Announcing pythonwhois 2.0.0!

by admin

It took some work, but it’s finally done: pythonwhois 2.0.0!

pythonwhois is, simply put, a WTFPL-licensed library for retrieving and parsing WHOIS data for a domain. It’ll give you all the data in a nice, consistent, structured format – instead of the giant inconsistent mess that WHOIS responses normally are.

New in version 2.0.0:

  • pythonwhois can now parse registrant/contact data! All registrant and tech/admin/billing contact data is supported.
  • No more jwhois dependency! In fact, pythonwhois now has no dependencies at all aside from the Python standard library.
  • A commandline tool is now included. ‘pwhois’ will let you make WHOIS queries from a terminal, much like ‘whois’ and ‘jwhois’ – except pwhois will give you nicely formatted human-readable data! Here’s an example.
  • pythonwhois can now ‘normalize’ data. No more all-uppercase or all-lowercase WHOIS data! It will try to intelligently fix capitalization and some other stuff, so that you get consistent human-readable output. Of course this functionality is optional!
  • Retrieval and parsing have been separated. You can now just use half of the library, and let another application do the rest!
  • A testing harness has been added. This script will detect any unintended changes in WHOIS output, so that you can safely work on the parser without breaking things that worked before!
  • Documentation! There’s now full usage documentation (it’s also included in the repository, and uses ZippyDoc).
  • The parser has been improved to support many many more registries and registrar servers. Bug reports welcome!

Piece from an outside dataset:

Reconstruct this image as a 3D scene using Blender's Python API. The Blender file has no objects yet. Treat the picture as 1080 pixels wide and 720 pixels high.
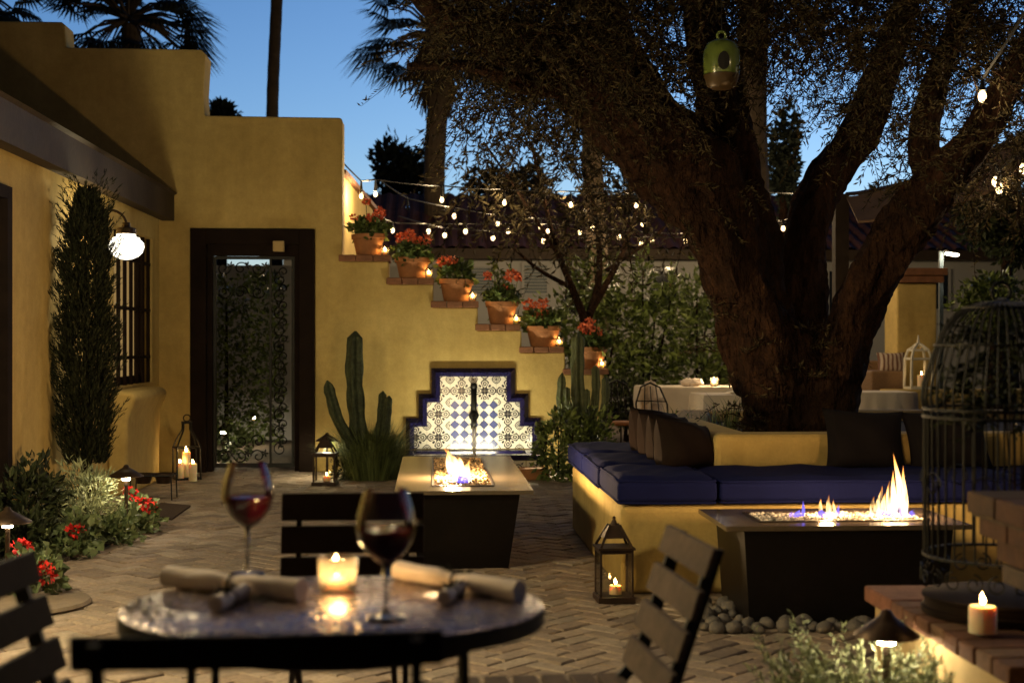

To install it, just run `pip install pythonwhois`! Documentation can be found here.

If you want to upgrade from the previous version, you can run `pip install –upgrade pythonwhois` – however, the API has changed and your code will likely break. There’s more information about that here.

Update (17:13): Looks like I botched the get_whois() method in the 2.0.0 release. A 2.0.1 version has been released that rectifies this issue, and is available from PyPi. It should now work as documented.